Madonna: Armando Gallo/Retna
Craig Seymour
September 18, 2000 AT 04:00 AM EDT

Tuesday Madonna unleashes her much anticipated (and much Napstered) album ”Music,” the follow up to ’98’s Grammy winning, quadruple platinum ”Ray of Light.” And, for once, the usually fearless 42 year old star is concerned about how her latest set will fare in today’s pimple pop marketplace. ”I’m not a teenager anymore, and I won’t pretend to be one to sell records,” she told Billboard. ”[But] I can’t lie. I care whether or not this record sells a little or a lot.”

But will the new mom, who gave birth to baby Rocco barely one month ago, be up for the arduous legwork needed to successfully promote the album? This question was raised after Madonna opted out of performing on this year’s MTV Video Music Awards, which would have spread word of the album to nearly 10 million potential buyers.
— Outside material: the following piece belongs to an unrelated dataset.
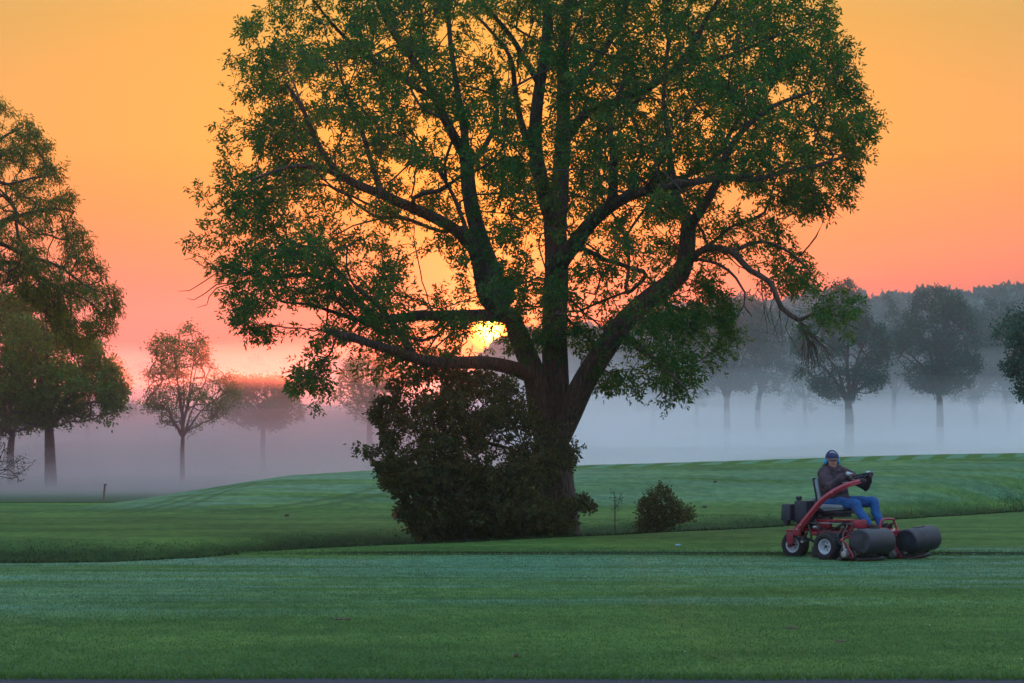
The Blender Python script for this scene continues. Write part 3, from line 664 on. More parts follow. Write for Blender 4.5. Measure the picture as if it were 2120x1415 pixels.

And, so far, she’s done none of the morning shows and ”TRL” visits that usually accompany such a high stakes new release.

Most observers aren’t worried, though, because prior to her maternity leave, Madonna had already shot the covers of some top music mags and done the video for the single ”Music,” which is currently VH1’s most played clip. ”The setup has been terrific,” says Musicland’s director of marketing Scott Levine. ”People know she has an album coming out. And my understanding is that she’s going to be back supporting the record very soon.”

Try as soon as this week. Tonight (Sept. 18, 9 p.m.) on AOL, Madonna does her first online chat (perhaps to reach all those webheads who’ve been downloading ”Music” for weeks). And tomorrow at L.A.’s trendy Catch One disco, she’ll host the album’s star studded launch party, which is sure to attract TV crews and snap happy paparazzi.

And there are even bigger plans ahead. Maddy’s publicist, Liz Rosenberg, says the singer is ”in serious discussions” to do club dates in NYC, L.A., and London later this year. And she’s also ”in talks” to perform during halftime of the Super Bowl in January, when the album’s second single, ”Don’t Tell Me,” should have already been released to radio, MTV, and VH1. All of this adds up to a promising long term prognosis for ”Music.”

And the initial outlook seems healthy, too, with the title track holding at No. 1 for its second week on Billboard’s Hot 100 singles chart. ”I think we’ll do very well with Madonna next week because there’s nothing around like it,” says John Artale, director of marketing at the 185 store chain National Record Mart. ”There has been such a dearth of new releases by big name artists.”

Still, Madonna’s teen pop worries aren’t exactly unfounded. If the album debuts at No. 1, as many predict, it’ll likely have a short stay, since 98 Degrees drop their new set, ”Revelation,” the following week. ”12 to 15 year old girls go absolutely bananas for these boy bands,” explains Levine, who thinks ”Revelation” will be September’s biggest record. ”’N Sync have proved that and the Backstreet Boys prior to them.” Yeah, but when they also give birth to two kids, THEN we’ll be impressed.